I had a social day on Friday, meeting a new friend for coffee in the morning and architect Mette Aamodt of Cambridge-based modern architecture firm Aamodt/Plumb (I wrote about their transformation of a mid-century barn for Boston Globe Magazine last summer) for lunch at Tatte Bakery in Beacon Hill.
(In between I happened to run into a friend and we stopped into two of my favorite Boston boutiques Good and December Thieves. A few Instagram photos here.)
Currently Mette and her partner (and husband) Andrew are working on a project for the founder/curator behind online gallery The Road Gallery. I hadn’t been familiar with The Road Gallery, but upon returning home promptly looked it up. I loved it and must share.
The Road Gallery represents a small, highly curated selection of emerging and established but lesser known contemporary artists. There are a handful of artworks by each artist, plus guest artists, and pieces start around $100 and go up to $7,000.
Here is abstract artwork by eight artists from The Road Gallery, and a little bit about them.
Liz Barber • Summer 8, 2015
Mixed media on panel
Atlanta-based artist Liz Barber, who holds a degree from the Massachusetts College of Art in Boston, grew up in coastal Massachusetts. She paints watery abstract works on which layers of materials are built up to create depth and movement, and reflect her emotional attachment to the ocean.

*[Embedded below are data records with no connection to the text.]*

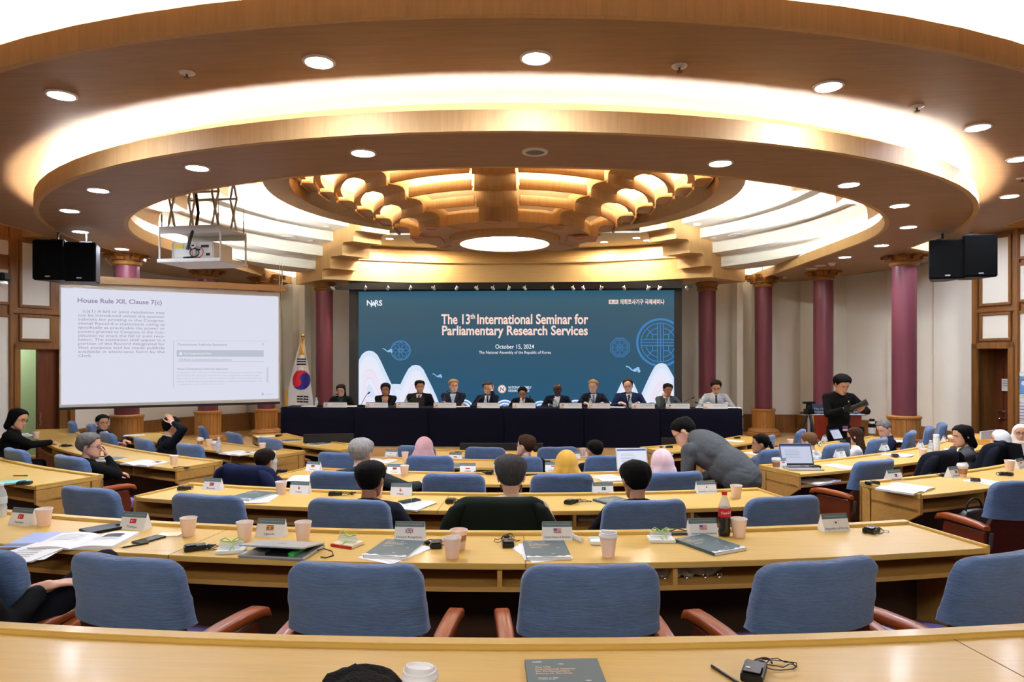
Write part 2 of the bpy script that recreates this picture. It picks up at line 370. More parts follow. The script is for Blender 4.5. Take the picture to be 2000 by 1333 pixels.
for s, nm in ((1, 'right'), (-1, 'left')):
    p = pleats(s); o = wall_poly('wall_' + nm, p, 0, ROOFZ, CREAM); tag(o, 'pleated cream wall behind the %s' % ('right-hand columns and photographer' if s > 0 else 'projection screen'), 'wall')
    q = [(x - s * .05, y - .03) for x, y in p]
    m = MB()
    for a_, b_ in zip(q, q[1:]):
        v = Vector((b_[0] - a_[0], b_[1] - a_[1], 0)); L = v.length
        c = Vector(((a_[0] + b_[0]) / 2, (a_[1] + b_[1]) / 2, 0)); rz = atan2(v.y, v.x)
        m.box(c + Vector((0, 0, .72)), (L + .02, .05, .36), rz); m.box(c + Vector((0, 0, .92)), (L + .03, .075, .05), rz); m.box(c + Vector((0, 0, .6)), (L + .03, .07, .1), rz)
    struct(m.build('baseboard_' + nm, DWOOD)); 
m = MB(); m.box((0, 15.75, 2.4), (9.9, .1, 4.8)); tag(struct(m.build('wall_back', CREAM)), 'cream wall behind the blue screen', 'wall')
m = MB(); m.box((0, -3.6, 2.4), (22, .1, 4.8)); tag(struct(m.build('wall_rear', CREAM)), 'cream wall behind the camera', 'wall')
# oak panelled walls with the doors
for s, nm in ((1, 'right'), (-1, 'left')):
    P0 = Vector((s * 7.7, 11.66, 0)); du = Vector((s * sin(R(25)), -cos(R(25)), 0)); nn = Vector((-du.y * s, du.x * s, 0)) * -1   # nn points into the room
    if nn.dot(Vector((0, 8, 0)) - P0) < 0: nn = -nn
    rz = atan2(du.y, du.x)
    def U(px): return (onP(px, 700, P0, nn) - P0).dot(du)
    def Zp(px, py): return onP(px, py, P0, nn).z
    wall = struct(tag(empty('wall_' + ('east' if s > 0 else 'west'), P0), 'oak panelled wall with cream panes and the %s door' % ('right' if s > 0 else 'left'), 'wall'))
    def wbox(mb, u0, u1, z0, z1, n0, n1): 
        c = du * ((u0 + u1) / 2) + nn * ((n0 + n1) / 2) + Vector((0, 0, (z0 + z1) / 2)); return mb.box(c, (abs(u1 - u0), abs(n1 - n0), z1 - z0), rz)
    if s > 0:
        cols = [(1920, 1971), (1987, 2040)]; dx0, dx1 = 1913, 1972
        zr = [(Zp(1945, 592), 4.12), (Zp(1945, 661), Zp(1945, 616)), (0, Zp(1945, 682))]
        zr2 = [(3.78, 4.12), (Zp(1990, 586), Zp(1990, 520)), (.9, Zp(1990, 613))]
    else:
        cols = [(96, 42), (21, -50)]; dx0, dx1 = 112, 37
        zr = [(Zp(70, 597), 4.12), (Zp(70, 662), Zp(70, 621)), (0, Zp(70, 683))]
        zr2 = [(Zp(10, 498), 4.12), (Zp(10, 590), Zp(10, 527)), (.9, Zp(10, 620))]
    uc = [tuple(sorted((U(a), U(b)))) for a, b in cols]
    d0, d1 = sorted((U(dx0), U(dx1))); zd = zr[2][1]
    back = MB()
    wbox(back, 0, d0, 0, 4.75, -.12, 0); wbox(back, d0, d1, zd, 4.75, -.12, 0); wbox(back, d1, 6.2, 0, 4.75, -.12, 0)
    struct(back.build('panelling', DWOOD, wall))
    def pane(u0, u1, z0, z1):
        m = MB(); wbox(m, u0, u1, z0, z1, 0, .012); struct(m.build('cream_panel', CREAM, wall))
        m = MB(); t = .045
        wbox(m, u0 - t, u1 + t, z0 - t, z0, 0, .035); wbox(m, u0 - t, u1 + t, z1, z1 + t, 0, .035); wbox(m, u0 - t, u0, z0, z1, 0, .035); wbox(m, u1, u1 + t, z0, z1, 0, .035)
        struct(m.build('panel_moulding', DWOOD, wall, bevel=.008))
    for z0, z1 in zr[:2]: pane(*uc[0], z0, z1)
    for z0, z1 in zr2: pane(*uc[1], z0, z1)
    for q in range(1, 4):
        for z0, z1 in zr2: pane(uc[1][1] + .25 + (q - 1) * 1.3, uc[1][1] + 1.35 + (q - 1) * 1.3, z0, z1)
    m = MB()
    for u in (d0 - .05, d1 + .05): wbox(m, u - .05, u + .05, 0, zd + .1, 0, .06)
    wbox(m, d0 - .1, d1 + .1, zd, zd + .1, 0, .06)
    for z in (zr[0][0] - .12, zr[1][0] - .1): wbox(m, 0, d1 + .12, z - .03, z + .03, 0, .05)
    wbox(m, 0, .09, 0, 4.75, 0, .06); wbox(m, d1 + .1, d1 + .16, 0, 4.75, 0, .05)
    struct(m.build('door_frame', DWOOD, wall, bevel=.01))
    # reveal of the doorway
    m = MB(); wbox(m, d0 - .02, d0, 0, zd, -.45, 0); wbox(m, d1, d1 + .02, 0, zd, -.45, 0); wbox(m, d0, d1, zd, zd + .02, -.45, 0)
    struct(m.build('door_reveal', DWOOD, wall))
    if s > 0:
        dr = struct(tag(empty('door_1', P0), 'closed dark wooden door set deep in the right panelled wall', 'door'))
        m = MB(); wbox(m, d0, d1, 0, zd, -.45, -.4); struct(m.build('leaf', DDOOR, dr))
        m = MB()
        for z0, z1 in ((.35, 1.05), (1.2, zd - .15)):
            wbox(m, d0 + .1, d1 - .1, z0, z0 + .03, -.4, -.38); wbox(m, d0 + .1, d1 - .1, z1 - .03, z1, -.4, -.38); wbox(m, d0 + .1, d0 + .13, z0, z1, -.4, -.38); wbox(m, d1 - .13, d1 - .1, z0, z1, -.4, -.38)
        struct(m.build('moulding', DDOOR, dr))
        m = MB(); hc = du * (d0 + .1) + nn * -.38 + Vector((0, 0, 1.33)); m.cap(hc, hc + nn * .05, .012, .012); m.cap(hc + nn * .05, hc + nn * .05 + du * .1, .011, .009); m.cap(hc - Vector((0, 0, .13)), hc - Vector((0, 0, .13)) + nn * .03, .022, .022)
        struct(m.build('handle', mat('chrome', (200, 200, 200), .2, 1), dr, smooth=True))
    else:
        dr = struct(tag(empty('door_2', P0), 'dark wooden door leaf standing open beside the projection screen', 'door'))
        us = U(75)
        m = MB(); wbox(m, d0, us, 0, zd, -.08, -.03); struct(m.build('leaf', DDOOR, dr))
        m = MB(); hu = us - .04; wbox(m, hu - .012, hu + .012, 1.05, 1.28, -.03, -.022); wbox(m, hu - .008, hu + .008, 1.2, 1.26, -.022, .0); wbox(m, hu - .008, hu + .008, 1.08, 1.14, -.022, .0)
        struct(m.build('lock_plate', mat('chrome', (200, 200, 200), .2, 1), dr))
        m = MB(); wbox(m, d0 - .6, d1 + .6, 0, 3.2, -1.3, -1.25); tag(struct(m.build('wall_corridor', mat('pale green wall', (172, 198, 150), .8), loc=P0)), 'pale green corridor wall seen through the open door', 'wall')
        ld = bpy.data.lights.new('corridor_light', 'AREA'); ld.size = .8; ld.energy = 26; lo = bpy.data.objects.new('corridor_light', ld); COL.objects.link(lo); lo.location = P0 + du * ((us + d1) / 2) + nn * -.75 + Vector((0, 0, 2.9))
        m = MB(); wbox(m, d0 - .6, d1 + .6, 3.0, 3.1, -1.3, -.12); struct(m.build('ceiling_corridor', WHITE, loc=P0))
    e = P0 + du * 6.2
    m = MB(); m.box((e.x + s * .05, (e.y - 3.6) / 2, 2.4), (.1, e.y + 3.6, 4.8)); tag(struct(m.build('wall_' + ('far_right' if s > 0 else 'far_left'), CREAM)), 'cream side wall %s' % ('past the right door' if s > 0 else 'past the left door'), 'wall')
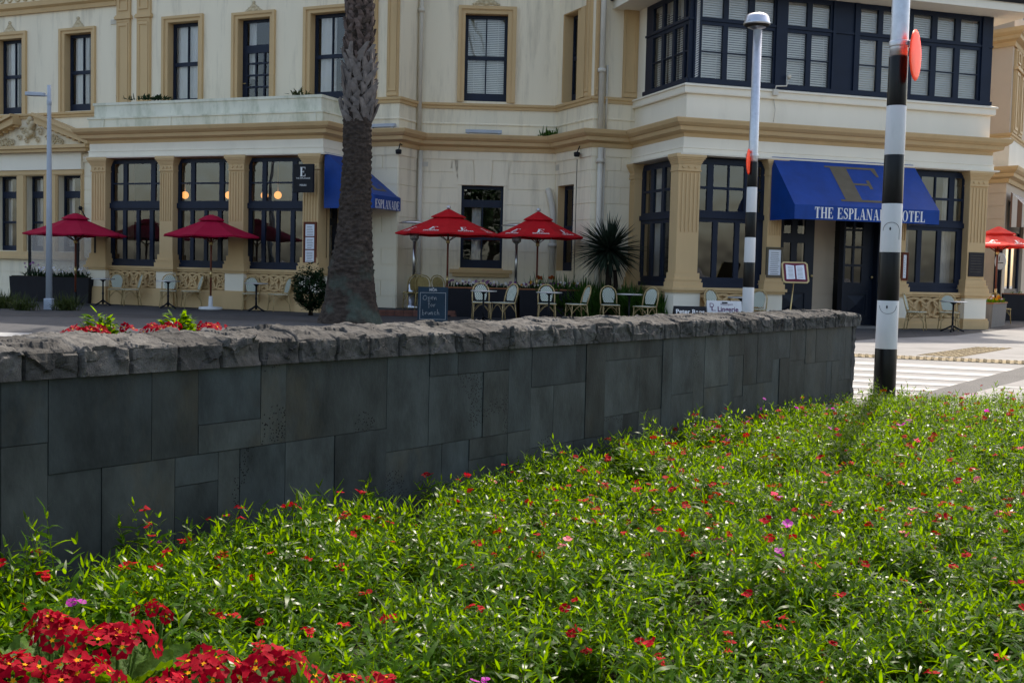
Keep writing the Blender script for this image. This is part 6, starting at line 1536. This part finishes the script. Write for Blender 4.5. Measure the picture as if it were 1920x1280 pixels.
SP = [(1012,31.0,.5,1,'with an orange flower head, behind the right red parasol pole'),(1034,30.9,.55,1,'with an orange flower head, left of the bent drainpipe foot'),(1052,30.8,.5,0,'in front of the narrow dark window'),(1072,30.7,.5,0,'behind the side on bistro chair'),(1092,30.5,.42,0,'at the right end of the black planter'),(1112,30.2,.15,0,'left of the spiky plant trunk'),(1133,30.1,.12,0,'at the foot of the spiky plant'),(1156,30.0,.2,0,'right of the spiky plant trunk'),(1178,29.9,.15,0,'behind the small table below the spiky plant'),(1200,29.6,.18,0,'behind the chair turned to the small table'),(1222,29.3,.12,0,'below the narrow return window of the right bay'),(1243,28.9,.05,0,'at the corner of the right bay'),(1118,29.9,0,0,'low behind the chair below the spiky plant'),(1165,29.7,0,0,'low between the two chairs below the spiky plant'),(1190,29.4,0,0,'low behind the right chair below the spiky plant'),(1235,28.7,0,0,'low in front of the white dado of the right bay'),(1258,28.4,-.05,0,'furthest right, against the right bay pier')]
for i, (a, d_, z, f, l) in enumerate(SP): strap(a, d_, 0, 'dark green strap leaved plant '+l, 20+i, f, L=(1.10+z*.3 if a < 1200 else .95)*(1 if d_ > 28.5 else .8))
# pansies etc. in planters
def bedding(fr, lab, cols, seed, z, n=60, green='leafdull', u0=0.05, u1=None, o=-.25, name='bedding_plants', hl=.16):
    r = np.random.default_rng(seed); u1 = u1 or fr.len-.05; parts = []; B = np.stack([r.uniform(u0,u1,n*6), r.uniform(o-.18,o+.2,n*6)], 1)
    W3 = np.array([tuple(fr.w(a,b,z)) for a,b in B]); V, Q = leaves(W3, r.uniform(0,2*PI,len(B)), r.uniform(.3,1.4,len(B)), r.uniform(hl*.5,hl*1.2,len(B)), r.uniform(.03,.05,len(B)), r.uniform(0,.4,len(B)), wid=(.4,1,.9,.2)); parts.append((V, Q, 0))
    for k in range(n):
        c = np.array(fr.w(r.uniform(u0,u1), r.uniform(o-.15,o+.2), z+r.uniform(hl*.55,hl*1.25))); V, Q = dflower(c, r.uniform(-2.5,-.6), r.uniform(.6,1.4), r.uniform(.028,.042), r); parts.append((V, Q, 1+int(r.integers(0,len(cols)))))
    V, Q, mi = merge(parts); d = Q[:,2] == Q[:,3]; c = fr.w((u0+u1)/2, o, z)
    tag(np_obj(name, V, Q[~d], [M[green]]+[M[c_] for c_ in cols], org=tuple(c), T=Q[d][:,:3], mi=np.concatenate([mi[~d],mi[d]])), lab, 'plants')
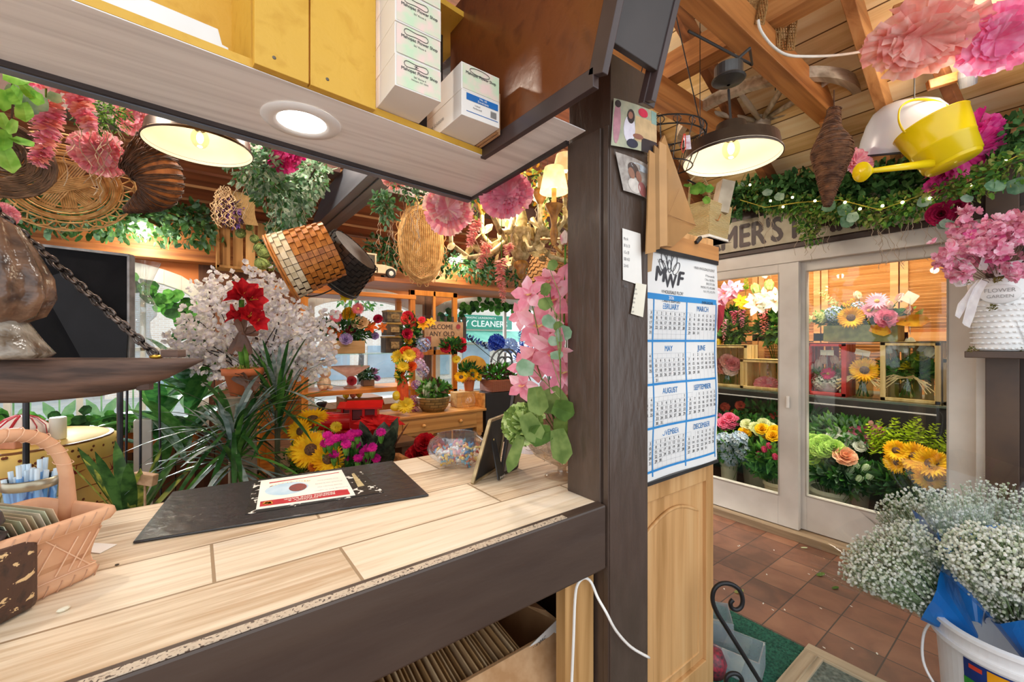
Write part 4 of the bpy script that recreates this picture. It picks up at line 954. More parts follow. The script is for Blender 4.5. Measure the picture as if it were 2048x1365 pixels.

Kelly Neidig • Braddock, 2014
Flashe on canvas
Artist Kelly Neidig, who was born in Pittsburgh and studied Landscape Architecture and Integrative Arts at Pennsylvania State University, lives and works in Vancouver, Washington. In the studio, Neidig relies on her memory and imagination to reinvent scenes of places she has traveled to show the experience of time and its effect on the memory. She is more interested in the overall feeling of these places than their details.
Kyle Utter • The Captain, 2013
Oil on canvas
Brooklyn-based figurative painter Kyle Utter, who hails from Michigan and once lived in Montana, earned his B.F.A at the Pratt Institute in 2011. Utter paints personal spaces, imbuing them with human needs, desires, and yearnings.
Haylee Anne • Mademoiselle Deux, 2011
Digital Archival C-Print (Limited edition of 5 per size)
Photographer Haylee Anne, who travels between Atlanta and New York, was inspired at an early age by lush National Geographic landscapes. She photographs women and water, employing special processes, to enhance and support feminist and bodily dialogue.
Susan Klein • Peering Through, 2013
Oil on Panel
Charleston, South Carolina-based artist Susan Klein earned an M.F.A. in 2004 from the University of Oregon and a B.F.A. from the University of New Hampshire in 2001. Her paintings combine elements from separate places and times into one image. Usually, she begins with a landscape painting, upon which she layers representations of architecture, nature, and urban materials, which coalesce into a dense visual obstacle course.
Emily Zuch • Garden of Boxes and Balls, 2011
Oil on paper
Brooklyn-based artist Emily Zuch received an M.F.A. from the New York Studio School in 2011 and a B.F.A. from Maryland Institute College of Art in 2008. Zuch paints from installations she creates in her studio. The set-ups involve objects she makes, childhood toys or those she has recently acquired, and various other curiosities. There is an element of narrative in her work, and she is interested in imagery that connects to fantasy and folklore.
S.W. Dinge • Hit My Head on the Ice, 2014
Gouache and watercolor on canvas
Artist S.W. Dinge lives and works in Providence, Rhode Island. He is drawn to aged materials such as rusted metal, discolored newspaper, weathered wood, and other aged objects which are, along with acrylic paint, the foundation of his work.
Charlotte Lethbridge • Sorry I’m Late (Go Ahead Without Me), 2014
Oil on linen
Manhattan-based artist Charlotte Lethbridge studied painting at The School of Visual Arts in New York City. In 2014, Lethbridge concentrated on a swimming pool series titled “Sorry I’m Late.” While pools evoke nostalgia of swimming lessons and suburban summers, left alone they have a compelling stillness. Absence is key component of the series.